PROVIDED RECORDS:
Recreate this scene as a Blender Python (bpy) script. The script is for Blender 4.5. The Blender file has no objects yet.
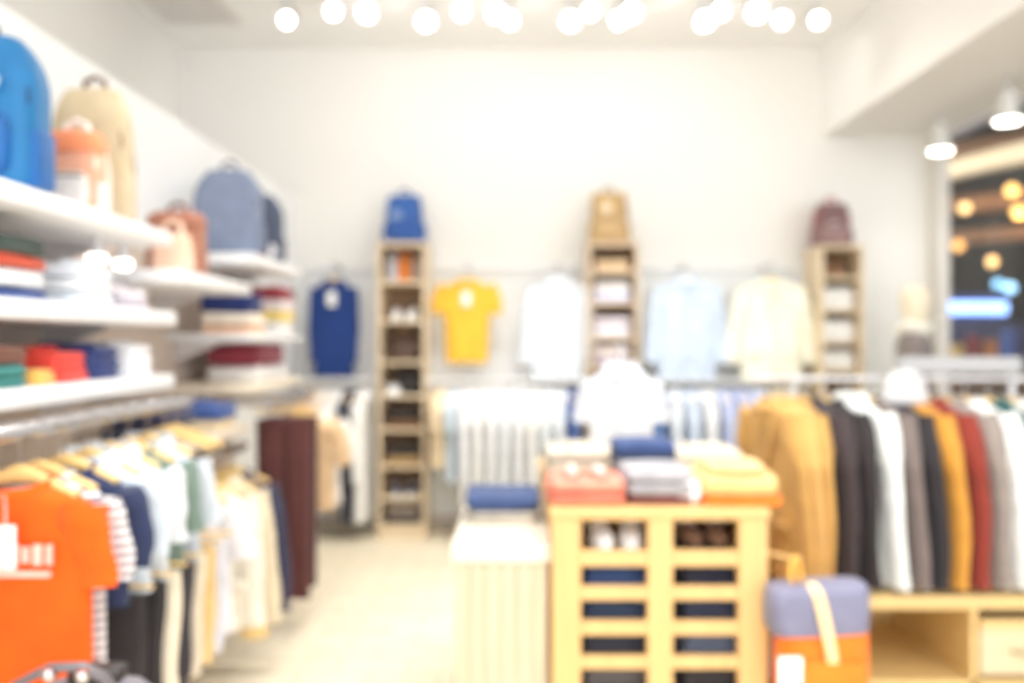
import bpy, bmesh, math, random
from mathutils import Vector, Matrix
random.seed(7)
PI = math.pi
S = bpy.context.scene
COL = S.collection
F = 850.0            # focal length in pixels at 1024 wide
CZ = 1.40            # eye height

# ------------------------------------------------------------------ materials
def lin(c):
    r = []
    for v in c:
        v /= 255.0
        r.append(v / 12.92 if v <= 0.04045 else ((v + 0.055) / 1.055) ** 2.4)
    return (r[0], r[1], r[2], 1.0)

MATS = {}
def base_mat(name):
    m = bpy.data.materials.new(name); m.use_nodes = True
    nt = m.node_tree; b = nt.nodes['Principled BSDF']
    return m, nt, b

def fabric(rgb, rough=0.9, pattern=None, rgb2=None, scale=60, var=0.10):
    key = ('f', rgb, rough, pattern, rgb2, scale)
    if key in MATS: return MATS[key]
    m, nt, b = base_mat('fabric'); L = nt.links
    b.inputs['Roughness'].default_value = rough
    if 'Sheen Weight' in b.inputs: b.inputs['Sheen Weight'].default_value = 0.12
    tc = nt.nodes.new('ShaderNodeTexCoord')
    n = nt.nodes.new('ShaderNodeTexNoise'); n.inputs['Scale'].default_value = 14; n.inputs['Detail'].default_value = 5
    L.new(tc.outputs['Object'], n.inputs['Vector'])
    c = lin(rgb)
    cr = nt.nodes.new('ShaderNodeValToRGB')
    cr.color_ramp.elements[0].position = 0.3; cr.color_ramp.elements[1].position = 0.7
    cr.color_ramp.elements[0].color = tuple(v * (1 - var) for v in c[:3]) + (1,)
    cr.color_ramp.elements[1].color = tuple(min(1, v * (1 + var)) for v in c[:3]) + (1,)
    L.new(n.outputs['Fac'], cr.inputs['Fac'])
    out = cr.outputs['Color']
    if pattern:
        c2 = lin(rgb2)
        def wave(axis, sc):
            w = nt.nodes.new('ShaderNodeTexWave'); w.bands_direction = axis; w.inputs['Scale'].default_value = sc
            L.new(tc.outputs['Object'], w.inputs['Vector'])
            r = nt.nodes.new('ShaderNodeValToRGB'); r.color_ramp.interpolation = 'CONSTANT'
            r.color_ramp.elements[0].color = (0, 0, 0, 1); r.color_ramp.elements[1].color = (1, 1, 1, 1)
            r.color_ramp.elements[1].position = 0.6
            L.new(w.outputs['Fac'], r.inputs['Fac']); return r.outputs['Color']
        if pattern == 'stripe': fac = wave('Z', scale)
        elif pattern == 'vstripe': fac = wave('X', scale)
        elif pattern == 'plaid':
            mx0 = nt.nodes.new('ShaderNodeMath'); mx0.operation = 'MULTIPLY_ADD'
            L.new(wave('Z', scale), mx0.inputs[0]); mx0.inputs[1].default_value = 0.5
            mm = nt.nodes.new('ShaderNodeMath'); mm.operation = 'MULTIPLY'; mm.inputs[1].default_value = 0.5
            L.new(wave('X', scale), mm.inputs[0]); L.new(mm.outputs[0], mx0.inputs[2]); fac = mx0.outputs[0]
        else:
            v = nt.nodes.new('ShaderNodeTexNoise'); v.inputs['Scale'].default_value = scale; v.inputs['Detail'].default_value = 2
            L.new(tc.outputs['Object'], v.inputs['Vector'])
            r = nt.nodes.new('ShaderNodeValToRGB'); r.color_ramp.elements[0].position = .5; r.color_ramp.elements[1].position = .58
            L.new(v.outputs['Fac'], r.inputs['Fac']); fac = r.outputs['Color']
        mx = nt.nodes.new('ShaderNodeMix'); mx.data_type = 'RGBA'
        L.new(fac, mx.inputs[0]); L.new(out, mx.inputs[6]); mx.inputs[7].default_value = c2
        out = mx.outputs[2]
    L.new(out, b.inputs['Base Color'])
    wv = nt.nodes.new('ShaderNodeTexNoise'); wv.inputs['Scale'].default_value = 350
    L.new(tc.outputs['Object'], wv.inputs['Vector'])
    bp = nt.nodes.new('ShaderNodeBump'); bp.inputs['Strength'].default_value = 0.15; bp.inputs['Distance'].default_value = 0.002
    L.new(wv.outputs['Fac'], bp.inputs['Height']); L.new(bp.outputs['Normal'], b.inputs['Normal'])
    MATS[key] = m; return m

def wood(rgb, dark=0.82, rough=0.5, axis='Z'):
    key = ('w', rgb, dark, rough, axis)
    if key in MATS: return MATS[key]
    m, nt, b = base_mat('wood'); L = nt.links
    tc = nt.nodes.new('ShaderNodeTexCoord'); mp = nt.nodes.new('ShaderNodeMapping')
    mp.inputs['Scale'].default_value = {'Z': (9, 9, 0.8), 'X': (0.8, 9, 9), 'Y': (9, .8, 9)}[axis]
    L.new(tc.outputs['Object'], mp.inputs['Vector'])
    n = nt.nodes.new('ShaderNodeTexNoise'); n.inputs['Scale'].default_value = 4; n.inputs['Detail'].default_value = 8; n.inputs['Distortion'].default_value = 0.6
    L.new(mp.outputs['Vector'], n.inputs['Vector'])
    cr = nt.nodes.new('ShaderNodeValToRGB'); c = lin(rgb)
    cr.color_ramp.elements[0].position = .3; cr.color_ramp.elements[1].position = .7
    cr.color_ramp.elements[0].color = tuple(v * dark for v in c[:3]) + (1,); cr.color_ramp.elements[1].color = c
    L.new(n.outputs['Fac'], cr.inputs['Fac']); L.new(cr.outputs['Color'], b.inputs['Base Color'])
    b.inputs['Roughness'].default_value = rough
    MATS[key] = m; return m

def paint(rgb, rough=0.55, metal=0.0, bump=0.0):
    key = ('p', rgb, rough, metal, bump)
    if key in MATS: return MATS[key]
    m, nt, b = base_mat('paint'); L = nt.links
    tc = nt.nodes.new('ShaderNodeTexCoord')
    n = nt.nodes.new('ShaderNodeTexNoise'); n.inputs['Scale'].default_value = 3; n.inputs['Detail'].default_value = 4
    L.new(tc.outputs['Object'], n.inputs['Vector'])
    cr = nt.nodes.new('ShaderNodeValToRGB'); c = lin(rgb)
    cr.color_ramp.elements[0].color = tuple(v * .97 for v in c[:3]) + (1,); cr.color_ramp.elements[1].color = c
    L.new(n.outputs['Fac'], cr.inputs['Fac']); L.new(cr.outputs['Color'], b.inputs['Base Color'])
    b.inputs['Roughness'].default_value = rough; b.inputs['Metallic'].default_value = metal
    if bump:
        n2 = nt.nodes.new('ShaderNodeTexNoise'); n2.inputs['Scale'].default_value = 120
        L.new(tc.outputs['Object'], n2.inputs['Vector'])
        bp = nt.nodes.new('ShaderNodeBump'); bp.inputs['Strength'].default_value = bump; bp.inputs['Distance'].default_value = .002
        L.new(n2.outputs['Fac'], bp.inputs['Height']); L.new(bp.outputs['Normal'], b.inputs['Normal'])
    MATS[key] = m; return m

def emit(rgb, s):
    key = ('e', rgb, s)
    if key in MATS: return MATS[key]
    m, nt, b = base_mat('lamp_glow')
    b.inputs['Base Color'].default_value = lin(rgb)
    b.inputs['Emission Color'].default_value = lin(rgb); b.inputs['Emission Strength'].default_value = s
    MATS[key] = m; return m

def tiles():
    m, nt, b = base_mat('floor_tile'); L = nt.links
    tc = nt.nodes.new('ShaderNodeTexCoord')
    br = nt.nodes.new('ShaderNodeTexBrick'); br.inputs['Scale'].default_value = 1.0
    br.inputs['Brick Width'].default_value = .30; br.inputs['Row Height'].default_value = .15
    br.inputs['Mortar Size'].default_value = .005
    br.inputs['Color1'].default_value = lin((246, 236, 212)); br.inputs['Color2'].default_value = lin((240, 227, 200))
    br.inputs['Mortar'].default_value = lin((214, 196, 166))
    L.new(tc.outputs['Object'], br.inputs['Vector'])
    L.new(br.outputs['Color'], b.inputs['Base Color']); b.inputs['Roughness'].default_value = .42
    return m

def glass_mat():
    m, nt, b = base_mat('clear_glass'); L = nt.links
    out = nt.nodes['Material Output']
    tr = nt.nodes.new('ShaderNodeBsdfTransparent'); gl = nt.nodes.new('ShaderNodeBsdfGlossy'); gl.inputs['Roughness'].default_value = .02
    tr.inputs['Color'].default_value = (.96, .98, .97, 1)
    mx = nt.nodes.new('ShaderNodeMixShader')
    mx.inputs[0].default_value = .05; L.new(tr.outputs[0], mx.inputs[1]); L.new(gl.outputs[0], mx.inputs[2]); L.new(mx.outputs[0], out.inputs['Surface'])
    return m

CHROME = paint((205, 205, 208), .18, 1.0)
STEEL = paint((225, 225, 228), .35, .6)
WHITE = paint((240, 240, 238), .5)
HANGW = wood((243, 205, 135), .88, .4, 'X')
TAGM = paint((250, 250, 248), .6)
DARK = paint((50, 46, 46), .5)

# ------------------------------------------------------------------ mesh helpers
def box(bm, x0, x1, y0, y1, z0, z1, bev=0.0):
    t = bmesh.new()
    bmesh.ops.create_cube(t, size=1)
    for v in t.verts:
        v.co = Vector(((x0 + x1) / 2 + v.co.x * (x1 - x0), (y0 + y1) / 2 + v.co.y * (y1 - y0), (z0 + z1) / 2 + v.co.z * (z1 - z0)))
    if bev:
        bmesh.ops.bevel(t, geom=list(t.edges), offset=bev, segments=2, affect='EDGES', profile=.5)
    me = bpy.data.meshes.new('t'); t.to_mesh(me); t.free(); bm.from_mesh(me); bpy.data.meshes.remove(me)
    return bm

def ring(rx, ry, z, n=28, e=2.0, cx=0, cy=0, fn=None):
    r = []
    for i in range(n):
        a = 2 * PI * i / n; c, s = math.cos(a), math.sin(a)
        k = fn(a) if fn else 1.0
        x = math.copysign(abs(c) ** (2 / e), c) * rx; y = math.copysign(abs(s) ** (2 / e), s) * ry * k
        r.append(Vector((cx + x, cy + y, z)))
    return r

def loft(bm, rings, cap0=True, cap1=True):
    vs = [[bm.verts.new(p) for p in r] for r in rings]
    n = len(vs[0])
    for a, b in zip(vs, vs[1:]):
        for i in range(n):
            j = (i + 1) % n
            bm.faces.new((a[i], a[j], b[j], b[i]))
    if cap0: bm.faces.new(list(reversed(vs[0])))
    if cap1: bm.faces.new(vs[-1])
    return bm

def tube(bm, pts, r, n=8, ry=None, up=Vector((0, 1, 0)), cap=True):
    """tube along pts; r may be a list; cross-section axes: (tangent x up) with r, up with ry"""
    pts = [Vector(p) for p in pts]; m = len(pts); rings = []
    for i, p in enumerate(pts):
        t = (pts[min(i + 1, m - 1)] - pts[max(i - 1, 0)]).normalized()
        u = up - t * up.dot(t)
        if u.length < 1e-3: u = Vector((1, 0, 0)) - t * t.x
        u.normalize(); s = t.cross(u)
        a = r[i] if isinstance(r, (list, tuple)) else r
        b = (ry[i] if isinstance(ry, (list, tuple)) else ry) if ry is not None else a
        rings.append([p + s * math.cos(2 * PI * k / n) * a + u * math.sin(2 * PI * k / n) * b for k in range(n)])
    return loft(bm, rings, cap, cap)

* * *

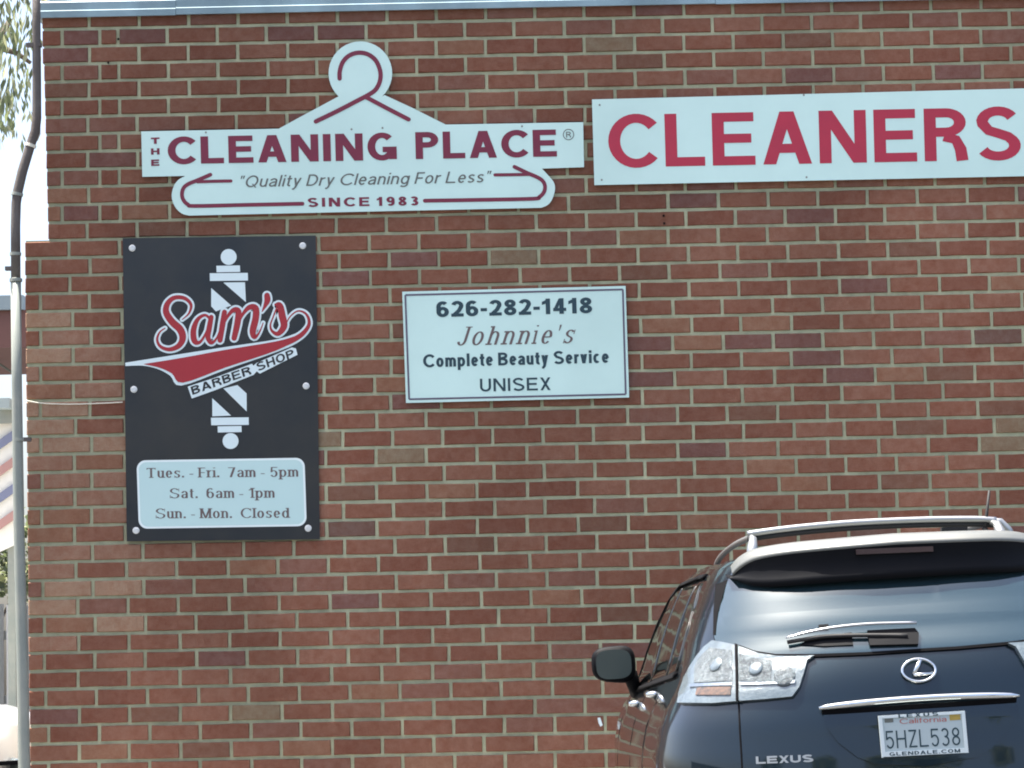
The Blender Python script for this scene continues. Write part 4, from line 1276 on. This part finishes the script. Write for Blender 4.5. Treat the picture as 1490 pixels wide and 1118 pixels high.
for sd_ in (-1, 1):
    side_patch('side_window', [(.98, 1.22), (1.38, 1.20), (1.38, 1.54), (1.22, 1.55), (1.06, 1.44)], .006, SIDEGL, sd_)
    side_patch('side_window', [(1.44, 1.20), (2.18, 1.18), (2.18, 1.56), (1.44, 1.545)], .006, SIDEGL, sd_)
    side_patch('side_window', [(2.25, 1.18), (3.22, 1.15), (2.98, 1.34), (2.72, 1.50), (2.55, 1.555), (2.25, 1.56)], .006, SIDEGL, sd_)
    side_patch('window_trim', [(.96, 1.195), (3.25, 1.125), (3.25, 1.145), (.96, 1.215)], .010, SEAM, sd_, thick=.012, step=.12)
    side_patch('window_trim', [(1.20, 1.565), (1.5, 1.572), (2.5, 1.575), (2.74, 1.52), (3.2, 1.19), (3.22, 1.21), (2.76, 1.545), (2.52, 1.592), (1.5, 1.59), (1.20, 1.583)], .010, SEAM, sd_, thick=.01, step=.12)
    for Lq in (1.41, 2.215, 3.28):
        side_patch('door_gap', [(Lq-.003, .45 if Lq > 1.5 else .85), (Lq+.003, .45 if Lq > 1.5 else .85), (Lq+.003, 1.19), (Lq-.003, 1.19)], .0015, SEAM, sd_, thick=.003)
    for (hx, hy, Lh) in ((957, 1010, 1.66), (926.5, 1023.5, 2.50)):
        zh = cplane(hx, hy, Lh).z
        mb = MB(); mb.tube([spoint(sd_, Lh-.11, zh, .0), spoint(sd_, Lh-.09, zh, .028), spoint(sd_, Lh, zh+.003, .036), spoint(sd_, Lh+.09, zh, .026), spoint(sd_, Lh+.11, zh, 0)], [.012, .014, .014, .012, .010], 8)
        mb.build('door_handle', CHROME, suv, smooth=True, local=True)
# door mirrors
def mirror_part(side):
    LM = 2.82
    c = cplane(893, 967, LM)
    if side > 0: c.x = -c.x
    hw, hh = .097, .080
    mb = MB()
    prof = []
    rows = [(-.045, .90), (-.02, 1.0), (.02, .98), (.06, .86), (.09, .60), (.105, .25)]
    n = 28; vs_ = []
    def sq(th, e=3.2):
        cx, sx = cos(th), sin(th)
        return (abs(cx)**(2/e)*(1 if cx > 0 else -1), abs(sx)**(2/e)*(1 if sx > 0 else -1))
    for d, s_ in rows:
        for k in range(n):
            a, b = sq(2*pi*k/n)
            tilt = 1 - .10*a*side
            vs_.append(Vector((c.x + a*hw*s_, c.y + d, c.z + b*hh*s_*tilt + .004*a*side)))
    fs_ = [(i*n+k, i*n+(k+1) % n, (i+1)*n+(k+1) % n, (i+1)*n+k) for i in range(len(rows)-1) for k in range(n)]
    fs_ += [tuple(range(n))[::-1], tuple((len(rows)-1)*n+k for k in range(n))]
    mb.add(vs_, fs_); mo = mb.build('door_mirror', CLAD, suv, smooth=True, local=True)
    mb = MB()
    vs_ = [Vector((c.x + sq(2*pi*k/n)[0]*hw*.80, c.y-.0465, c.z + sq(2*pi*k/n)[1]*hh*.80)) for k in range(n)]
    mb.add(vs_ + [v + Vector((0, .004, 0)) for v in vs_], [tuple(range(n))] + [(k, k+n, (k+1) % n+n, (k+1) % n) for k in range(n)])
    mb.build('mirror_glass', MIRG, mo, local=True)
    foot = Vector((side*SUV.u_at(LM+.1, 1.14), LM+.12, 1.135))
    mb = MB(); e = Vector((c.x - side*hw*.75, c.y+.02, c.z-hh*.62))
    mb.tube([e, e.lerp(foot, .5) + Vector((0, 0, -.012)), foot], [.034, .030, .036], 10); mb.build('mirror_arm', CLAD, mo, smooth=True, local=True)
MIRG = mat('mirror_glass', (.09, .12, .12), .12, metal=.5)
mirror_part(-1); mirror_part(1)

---

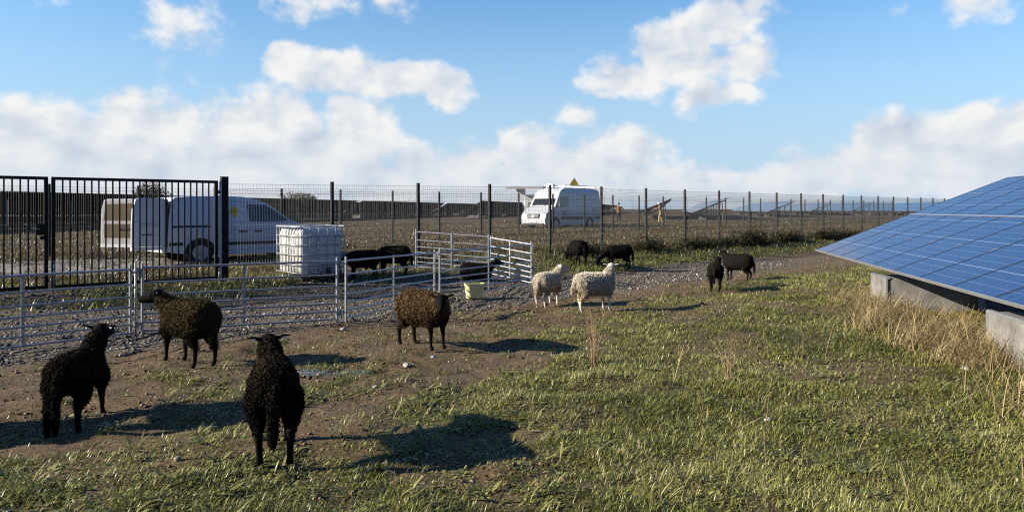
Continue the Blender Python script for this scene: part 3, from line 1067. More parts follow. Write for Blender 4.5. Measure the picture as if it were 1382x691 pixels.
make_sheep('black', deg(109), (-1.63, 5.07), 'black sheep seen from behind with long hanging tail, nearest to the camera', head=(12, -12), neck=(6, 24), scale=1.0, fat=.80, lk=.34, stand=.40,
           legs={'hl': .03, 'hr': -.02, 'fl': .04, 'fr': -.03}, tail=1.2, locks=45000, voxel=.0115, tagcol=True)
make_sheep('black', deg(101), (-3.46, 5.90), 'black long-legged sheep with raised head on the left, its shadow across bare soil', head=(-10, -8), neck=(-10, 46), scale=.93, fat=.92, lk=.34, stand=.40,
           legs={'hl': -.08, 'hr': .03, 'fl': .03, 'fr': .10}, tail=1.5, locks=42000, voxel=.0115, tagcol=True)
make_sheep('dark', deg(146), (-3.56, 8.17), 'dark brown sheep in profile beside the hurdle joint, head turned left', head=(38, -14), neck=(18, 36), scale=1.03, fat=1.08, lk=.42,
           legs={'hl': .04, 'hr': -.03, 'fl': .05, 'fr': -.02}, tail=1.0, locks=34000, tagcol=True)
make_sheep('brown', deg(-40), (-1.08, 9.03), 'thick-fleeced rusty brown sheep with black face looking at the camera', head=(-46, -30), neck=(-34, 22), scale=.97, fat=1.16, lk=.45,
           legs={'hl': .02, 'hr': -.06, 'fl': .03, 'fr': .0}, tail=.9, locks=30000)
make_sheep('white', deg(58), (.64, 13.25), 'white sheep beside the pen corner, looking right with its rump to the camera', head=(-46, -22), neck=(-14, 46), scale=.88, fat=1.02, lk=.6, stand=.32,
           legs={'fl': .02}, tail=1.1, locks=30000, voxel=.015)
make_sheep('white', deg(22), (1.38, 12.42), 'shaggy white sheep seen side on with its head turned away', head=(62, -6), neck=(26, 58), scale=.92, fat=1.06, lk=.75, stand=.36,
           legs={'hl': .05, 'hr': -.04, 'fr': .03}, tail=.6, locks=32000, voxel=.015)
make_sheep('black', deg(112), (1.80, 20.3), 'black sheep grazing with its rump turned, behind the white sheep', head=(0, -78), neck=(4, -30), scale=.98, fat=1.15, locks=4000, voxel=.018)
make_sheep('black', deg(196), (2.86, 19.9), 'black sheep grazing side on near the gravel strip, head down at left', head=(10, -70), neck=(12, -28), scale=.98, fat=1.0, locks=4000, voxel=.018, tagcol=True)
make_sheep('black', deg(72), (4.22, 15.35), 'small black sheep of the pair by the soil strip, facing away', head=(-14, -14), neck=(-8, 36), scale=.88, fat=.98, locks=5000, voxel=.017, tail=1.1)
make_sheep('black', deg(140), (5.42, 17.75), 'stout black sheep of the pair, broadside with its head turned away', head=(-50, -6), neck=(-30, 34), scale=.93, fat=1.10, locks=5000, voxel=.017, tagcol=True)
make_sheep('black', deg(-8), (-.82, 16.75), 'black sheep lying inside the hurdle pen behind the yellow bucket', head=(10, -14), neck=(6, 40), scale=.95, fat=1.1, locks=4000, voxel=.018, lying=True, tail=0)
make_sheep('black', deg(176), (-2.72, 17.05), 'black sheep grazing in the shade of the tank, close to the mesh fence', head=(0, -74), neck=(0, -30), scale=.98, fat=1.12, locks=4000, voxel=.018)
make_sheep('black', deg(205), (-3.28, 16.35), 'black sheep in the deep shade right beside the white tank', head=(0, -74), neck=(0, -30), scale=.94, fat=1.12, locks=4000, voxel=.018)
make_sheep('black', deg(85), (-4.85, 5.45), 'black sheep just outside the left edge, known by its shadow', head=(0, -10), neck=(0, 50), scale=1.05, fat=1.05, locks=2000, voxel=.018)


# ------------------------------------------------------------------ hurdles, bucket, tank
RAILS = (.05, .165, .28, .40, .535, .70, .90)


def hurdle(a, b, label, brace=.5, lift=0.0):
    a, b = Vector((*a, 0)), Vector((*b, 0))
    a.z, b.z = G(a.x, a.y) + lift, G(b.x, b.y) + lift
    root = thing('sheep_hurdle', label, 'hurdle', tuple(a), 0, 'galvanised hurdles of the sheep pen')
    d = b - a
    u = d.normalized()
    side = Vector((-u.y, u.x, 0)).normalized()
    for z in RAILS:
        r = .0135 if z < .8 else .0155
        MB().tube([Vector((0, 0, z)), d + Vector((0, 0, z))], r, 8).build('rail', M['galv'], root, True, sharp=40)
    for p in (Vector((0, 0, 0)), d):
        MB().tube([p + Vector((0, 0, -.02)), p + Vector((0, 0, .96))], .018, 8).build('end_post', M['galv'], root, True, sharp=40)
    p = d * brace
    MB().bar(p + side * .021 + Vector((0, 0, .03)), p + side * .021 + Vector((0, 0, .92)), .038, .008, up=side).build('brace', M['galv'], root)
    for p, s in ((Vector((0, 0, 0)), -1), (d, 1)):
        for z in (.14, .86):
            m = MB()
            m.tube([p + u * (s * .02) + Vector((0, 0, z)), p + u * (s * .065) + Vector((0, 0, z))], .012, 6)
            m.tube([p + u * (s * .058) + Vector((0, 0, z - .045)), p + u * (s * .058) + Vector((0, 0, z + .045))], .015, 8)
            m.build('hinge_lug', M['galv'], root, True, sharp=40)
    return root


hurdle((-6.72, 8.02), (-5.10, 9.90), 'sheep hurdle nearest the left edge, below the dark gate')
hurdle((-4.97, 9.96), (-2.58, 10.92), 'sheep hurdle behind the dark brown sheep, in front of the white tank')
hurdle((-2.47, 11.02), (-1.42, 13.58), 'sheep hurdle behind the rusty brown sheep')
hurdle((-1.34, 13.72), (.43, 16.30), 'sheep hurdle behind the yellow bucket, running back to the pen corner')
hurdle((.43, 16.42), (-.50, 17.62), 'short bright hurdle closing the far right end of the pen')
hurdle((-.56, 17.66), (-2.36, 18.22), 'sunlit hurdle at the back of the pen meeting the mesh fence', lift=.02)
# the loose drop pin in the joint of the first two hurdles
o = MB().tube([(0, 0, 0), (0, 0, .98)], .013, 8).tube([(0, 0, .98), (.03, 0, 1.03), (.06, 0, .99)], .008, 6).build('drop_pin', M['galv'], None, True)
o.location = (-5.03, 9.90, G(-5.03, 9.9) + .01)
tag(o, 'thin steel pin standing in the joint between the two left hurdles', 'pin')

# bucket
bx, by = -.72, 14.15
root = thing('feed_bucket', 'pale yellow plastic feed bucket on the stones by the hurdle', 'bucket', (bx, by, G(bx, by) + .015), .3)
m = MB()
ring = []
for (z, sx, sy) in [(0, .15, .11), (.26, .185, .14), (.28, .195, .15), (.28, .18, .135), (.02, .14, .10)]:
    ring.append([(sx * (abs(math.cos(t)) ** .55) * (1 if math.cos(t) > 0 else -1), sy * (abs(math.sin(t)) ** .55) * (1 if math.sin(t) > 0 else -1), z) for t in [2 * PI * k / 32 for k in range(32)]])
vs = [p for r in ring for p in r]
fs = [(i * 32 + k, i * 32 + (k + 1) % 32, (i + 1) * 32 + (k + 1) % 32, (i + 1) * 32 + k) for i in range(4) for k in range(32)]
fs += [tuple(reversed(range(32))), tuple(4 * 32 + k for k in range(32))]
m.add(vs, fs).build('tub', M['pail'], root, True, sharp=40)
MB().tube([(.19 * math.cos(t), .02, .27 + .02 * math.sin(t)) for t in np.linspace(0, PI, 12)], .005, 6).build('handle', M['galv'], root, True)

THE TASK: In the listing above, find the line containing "Recreate this scene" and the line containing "return (r[0], r[1], r[2], 1.0)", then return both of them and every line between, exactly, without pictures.

EXERCISE SOLUTION:
Recreate this scene as a Blender Python (bpy) script. The script is for Blender 4.5. The Blender file has no objects yet.
import bpy, bmesh, math, random
from mathutils import Vector, Matrix
random.seed(7)
PI = math.pi
S = bpy.context.scene
COL = S.collection
F = 850.0            # focal length in pixels at 1024 wide
CZ = 1.40            # eye height

# ------------------------------------------------------------------ materials
def lin(c):
    r = []
    for v in c:
        v /= 255.0
        r.append(v / 12.92 if v <= 0.04045 else ((v + 0.055) / 1.055) ** 2.4)
    return (r[0], r[1], r[2], 1.0)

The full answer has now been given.